__Problem description__
Repeat the material below exactly, line for line.

__Data segment__
-- Begin --

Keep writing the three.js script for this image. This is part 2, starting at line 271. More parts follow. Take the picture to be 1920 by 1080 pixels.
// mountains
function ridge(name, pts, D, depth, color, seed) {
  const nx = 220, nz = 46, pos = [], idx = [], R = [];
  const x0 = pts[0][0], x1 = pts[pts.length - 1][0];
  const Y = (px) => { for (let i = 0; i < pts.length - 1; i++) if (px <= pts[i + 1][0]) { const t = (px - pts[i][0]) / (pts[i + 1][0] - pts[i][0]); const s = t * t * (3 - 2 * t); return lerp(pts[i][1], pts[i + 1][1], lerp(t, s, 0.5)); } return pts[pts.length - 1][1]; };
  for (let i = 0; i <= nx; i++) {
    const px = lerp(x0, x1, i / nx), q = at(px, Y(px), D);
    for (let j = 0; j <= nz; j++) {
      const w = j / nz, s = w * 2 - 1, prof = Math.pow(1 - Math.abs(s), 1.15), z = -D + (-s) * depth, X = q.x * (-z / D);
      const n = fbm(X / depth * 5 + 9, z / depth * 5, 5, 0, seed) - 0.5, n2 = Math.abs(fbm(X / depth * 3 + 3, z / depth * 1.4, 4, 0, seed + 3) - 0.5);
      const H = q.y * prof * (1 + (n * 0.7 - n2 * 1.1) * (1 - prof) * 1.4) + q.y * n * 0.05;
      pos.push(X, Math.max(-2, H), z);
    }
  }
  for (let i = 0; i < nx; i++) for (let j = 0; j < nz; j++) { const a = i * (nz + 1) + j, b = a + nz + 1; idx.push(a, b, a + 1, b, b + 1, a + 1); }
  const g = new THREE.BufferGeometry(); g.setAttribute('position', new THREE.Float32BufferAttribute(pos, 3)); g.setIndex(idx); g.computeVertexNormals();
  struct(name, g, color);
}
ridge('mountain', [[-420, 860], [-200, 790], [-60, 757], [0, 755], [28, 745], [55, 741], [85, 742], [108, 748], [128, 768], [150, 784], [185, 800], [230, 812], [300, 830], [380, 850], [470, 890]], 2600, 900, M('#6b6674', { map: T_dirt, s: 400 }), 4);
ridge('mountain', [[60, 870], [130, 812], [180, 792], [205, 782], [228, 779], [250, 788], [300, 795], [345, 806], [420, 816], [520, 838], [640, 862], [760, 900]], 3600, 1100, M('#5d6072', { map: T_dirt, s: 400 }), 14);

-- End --

__Expected answer__
Keep writing the three.js script for this image. This is part 2, starting at line 271. More parts follow. Take the picture to be 1920 by 1080 pixels.
// mountains
function ridge(name, pts, D, depth, color, seed) {
  const nx = 220, nz = 46, pos = [], idx = [], R = [];
  const x0 = pts[0][0], x1 = pts[pts.length - 1][0];
  const Y = (px) => { for (let i = 0; i < pts.length - 1; i++) if (px <= pts[i + 1][0]) { const t = (px - pts[i][0]) / (pts[i + 1][0] - pts[i][0]); const s = t * t * (3 - 2 * t); return lerp(pts[i][1], pts[i + 1][1], lerp(t, s, 0.5)); } return pts[pts.length - 1][1]; };
  for (let i = 0; i <= nx; i++) {
    const px = lerp(x0, x1, i / nx), q = at(px, Y(px), D);
    for (let j = 0; j <= nz; j++) {
      const w = j / nz, s = w * 2 - 1, prof = Math.pow(1 - Math.abs(s), 1.15), z = -D + (-s) * depth, X = q.x * (-z / D);
      const n = fbm(X / depth * 5 + 9, z / depth * 5, 5, 0, seed) - 0.5, n2 = Math.abs(fbm(X / depth * 3 + 3, z / depth * 1.4, 4, 0, seed + 3) - 0.5);
      const H = q.y * prof * (1 + (n * 0.7 - n2 * 1.1) * (1 - prof) * 1.4) + q.y * n * 0.05;
      pos.push(X, Math.max(-2, H), z);
    }
  }
  for (let i = 0; i < nx; i++) for (let j = 0; j < nz; j++) { const a = i * (nz + 1) + j, b = a + nz + 1; idx.push(a, b, a + 1, b, b + 1, a + 1); }
  const g = new THREE.BufferGeometry(); g.setAttribute('position', new THREE.Float32BufferAttribute(pos, 3)); g.setIndex(idx); g.computeVertexNormals();
  struct(name, g, color);
}
ridge('mountain', [[-420, 860], [-200, 790], [-60, 757], [0, 755], [28, 745], [55, 741], [85, 742], [108, 748], [128, 768], [150, 784], [185, 800], [230, 812], [300, 830], [380, 850], [470, 890]], 2600, 900, M('#6b6674', { map: T_dirt, s: 400 }), 4);
ridge('mountain', [[60, 870], [130, 812], [180, 792], [205, 782], [228, 779], [250, 788], [300, 795], [345, 806], [420, 816], [520, 838], [640, 862], [760, 900]], 3600, 1100, M('#5d6072', { map: T_dirt, s: 400 }), 14);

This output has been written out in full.